Everything you need to know about the new plastic fiver


Money enthusiasts rejoice! The new plastic £5 banknote is coming into circulation on Tuesday, featuring the one and only Sir Winston Churchill.

Winston Churchill.

Here's a breakdown of everything you need to know, so you don't accidentally embarrass yourself at the pub this weekend - you can thank us later.

Okay, so why do we need a new fiver? What's wrong with the one we have?

The Bank of England replaces notes every so often to introduce new security features in a bid to foil counterfeiters. It also gives them the opportunity to feature new people on the notes: enter Sir Winston Churchill.

The old and new £5 notes.

So yes, it's for increased security. However, we're personally quite glad to be getting new notes - can you even begin to imagine how many germs are on the old fiver in your wallet?

So what's the new material all about?

The next £5, £10 and £20 notes will be printed on polymer, a thin plastic material. The Bank says that polymer notes last longer, stay cleaner and are harder to counterfeit than the paper notes we have now.

Apparently, the new fiver will be able to survive a spin in the washing machine. This is undoubtedly great news - how many of us have chucked our jeans in the wash forgetting that we'd left some money in the pocket?

Don't worry, they're thin and flexible so can still be folded up and put in your wallet.

Will the new fiver look particularly different?

The new notes are about 15% smaller than the old fivers. We're sure we'll be able to handle such a *dramatic* change.

The new £5 note.

Apparently brand new polymer notes can sometimes stick together, but the Bank says this effect is short-lived once they are in use. Tapping the new notes on a hard surface like a desk top may make them easier to count.

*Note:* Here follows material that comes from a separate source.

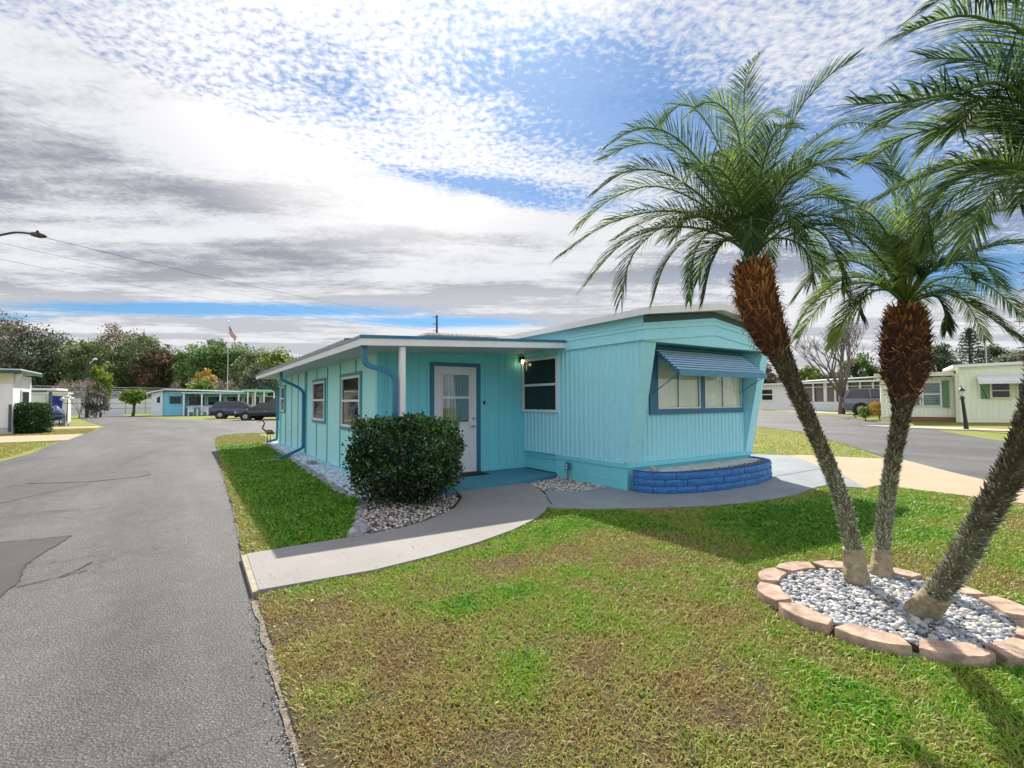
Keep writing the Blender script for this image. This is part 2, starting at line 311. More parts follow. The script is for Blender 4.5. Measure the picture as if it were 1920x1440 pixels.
class MB:
    def __init__(s): s.v = []; s.f = []
    def add(s, vs, fs):
        k = len(s.v); s.v += [tuple(v) for v in vs]; s.f += [tuple(i + k for i in f) for f in fs]; return s
    def box(s, x0, x1, y0, y1, z0, z1):
        return s.add([(x0, y0, z0), (x1, y0, z0), (x1, y1, z0), (x0, y1, z0), (x0, y0, z1), (x1, y0, z1), (x1, y1, z1), (x0, y1, z1)],
                     [(0, 3, 2, 1), (4, 5, 6, 7), (0, 1, 5, 4), (1, 2, 6, 5), (2, 3, 7, 6), (3, 0, 4, 7)])
    def hexa(s, b4, t4): return s.add(list(b4) + list(t4), [(0, 3, 2, 1), (4, 5, 6, 7), (0, 1, 5, 4), (1, 2, 6, 5), (2, 3, 7, 6), (3, 0, 4, 7)])
    def prism(s, poly, z0, z1):
        n = len(poly); zz = lambda z, i: z[i] if isinstance(z, (list, tuple)) else z
        return s.add([(p[0], p[1], zz(z0, i)) for i, p in enumerate(poly)] + [(p[0], p[1], zz(z1, i)) for i, p in enumerate(poly)],
                     [tuple(range(n))[::-1], tuple(range(n, 2 * n))] + [(i, (i + 1) % n, n + (i + 1) % n, n + i) for i in range(n)])
    def bar(s, a, b, w, h, up=(0, 0, 1)):
        a = Vector(a); b = Vector(b); d = (b - a).normalized(); u = Vector(up)
        sd = d.cross(u).normalized() * w / 2; u2 = sd.cross(d).normalized() * h / 2
        return s.hexa([a - sd - u2, a + sd - u2, b + sd - u2, b - sd - u2], [a - sd + u2, a + sd + u2, b + sd + u2, b - sd + u2])
    def tube(s, pts, r, n=8, cap=True):
        pts = [Vector(p) for p in pts]; k = len(s.v); m = len(pts)
        rr = r if isinstance(r, (list, tuple)) else [r] * m
        prev = None
        for i, p in enumerate(pts):
            d = (pts[min(i + 1, m - 1)] - pts[max(i - 1, 0)]).normalized()
            if prev is None: prev = d.orthogonal().normalized()
            u = (prev - d * prev.dot(d)).normalized(); prev = u; w = d.cross(u)
            for j in range(n):
                an = 2 * math.pi * j / n; s.v.append(tuple(p + (u * math.cos(an) + w * math.sin(an)) * rr[i]))
        for i in range(m - 1):
            for j in range(n):
                s.f.append((k + i * n + j, k + i * n + (j + 1) % n, k + (i + 1) * n + (j + 1) % n, k + (i + 1) * n + j))
        if cap: s.f.append(tuple(k + j for j in range(n))[::-1]); s.f.append(tuple(k + (m - 1) * n + j for j in range(n)))
        return s
    def rtube(s, pts, w, h, up=(0, 0, 1)):
        """rectangular duct"""
        pts = [Vector(p) for p in pts]; k = len(s.v); m = len(pts)
        for i, p in enumerate(pts):
            d = (pts[min(i + 1, m - 1)] - pts[max(i - 1, 0)]).normalized(); u = Vector(up)
            sd = d.cross(u); sd = sd.normalized() if sd.length > 1e-4 else Vector((1, 0, 0)); u2 = sd.cross(d).normalized()
            for q, e in ((-1, -1), (1, -1), (1, 1), (-1, 1)): s.v.append(tuple(p + sd * q * w / 2 + u2 * e * h / 2))
        for i in range(m - 1):
            for j in range(4): s.f.append((k + i * 4 + j, k + i * 4 + (j + 1) % 4, k + (i + 1) * 4 + (j + 1) % 4, k + (i + 1) * 4 + j))
        s.f.append((k + 3, k + 2, k + 1, k)); e = k + (m - 1) * 4; s.f.append((e, e + 1, e + 2, e + 3)); return s
    def lathe(s, prof, c=(0, 0, 0), n=16, axis='Z'):
        k = len(s.v)
        for r, z in prof:
            for j in range(n):
                an = 2 * math.pi * j / n; x, y = r * math.cos(an), r * math.sin(an)
                p = (x, y, z) if axis == 'Z' else ((x, z, y) if axis == 'Y' else (z, x, y))
                s.v.append((p[0] + c[0], p[1] + c[1], p[2] + c[2]))
        for i in range(len(prof) - 1):
            for j in range(n): s.f.append((k + i * n + j, k + i * n + (j + 1) % n, k + (i + 1) * n + (j + 1) % n, k + (i + 1) * n + j))
        s.f.append(tuple(k + j for j in range(n))[::-1]); e = k + (len(prof) - 1) * n; s.f.append(tuple(e + j for j in range(n))); return s
    def build(s, name, m, parent=None, smooth=False, bevel=0, world=True, xf=None):
        me = bpy.data.meshes.new(name); me.from_pydata(s.v, [], s.f)
        bm = bmesh.new(); bm.from_mesh(me)
        if xf is not None: bmesh.ops.transform(bm, matrix=xf, verts=bm.verts)
        bmesh.ops.recalc_face_normals(bm, faces=bm.faces)
        if bevel: bmesh.ops.bevel(bm, geom=bm.edges[:], offset=bevel, segments=2, affect='EDGES', clamp_overlap=True)
        bm.to_mesh(me); bm.free()
        if smooth:
            for p in me.polygons: p.use_smooth = True
        return link(name, me, m, parent, world)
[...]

What's going to happen to the old fivers?

You'll still be able to use the old £5 note featuring Elizabeth Fry until it's withdrawn from circulation in May 2017. Write this date in your diary - at this point it will no longer be accepted by shops, so you don't want to be caught out.

Sample polymer £5 notes.

But it's not like you'll lose money - you'll be able to exchange the paper £5 notes after this time with the Bank of England for the same face value.

What about the £50 note?

There are no current plans to make the £50 note plastic. This honour is currently just reserved for £5, £10 and £20 notes.

The £50 note.

Are we pioneering the use of polymer notes?

Unfortunately not - more than 30 countries already issue polymer notes. In Scotland, Clydesdale Bank issued polymer banknotes in 2015 to commemorate the 125th anniversary of the opening of the Forth Bridge.

So there you have it - now you can go out and impress your friends with your knowledge of the new fiver.